Local authorities have reportedly concluded that the pastor and
23 of his imprisoned church members have not done their compulsory
military training.
The latest arrests bring to 347 the total number of Protestant
Christians known to be jailed in at least nine locations across
Eritrea for attending “illegal” worship services, possessing Bibles
or witnessing about their faith. Some of them, including a number of
soldiers, have been in prison for nearly two years.

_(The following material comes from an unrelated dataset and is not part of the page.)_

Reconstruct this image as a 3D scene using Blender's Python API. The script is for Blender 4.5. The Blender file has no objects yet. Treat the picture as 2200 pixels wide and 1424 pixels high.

All 12 of Eritrea’s independent Protestant denominations were
closed in May 2002 by the government, which has refused ever since
to grant these churches official registration status. Even small
house church meetings have been outlawed. Pastors and church members
caught meeting illegally have been subjected to cruel torture and
demeaning conditions in an attempt to force them to recant their
beliefs.
The only authorized religions recognized by the state are the
Eritrean Orthodox, Roman Catholic, Evangelical Lutheran and Muslim
faiths.
In a report released December 18, the U.S. State Department cited
a mounting number of religious freedom abuses documented in Eritrea
during 2003. Although flatly rejecting the report, spokesman Yemane
Gebremeskel from the president’s office told Reuters news agency
that only four religious groups had existed historically in Eritrea.
In a subsequent press release issued January 6 by the Eritrean
Embassy in Washington, D.C., the text claimed that Eritrea’s
population included “approximately 14 different religious groups …
tolerant of one another’s practices.”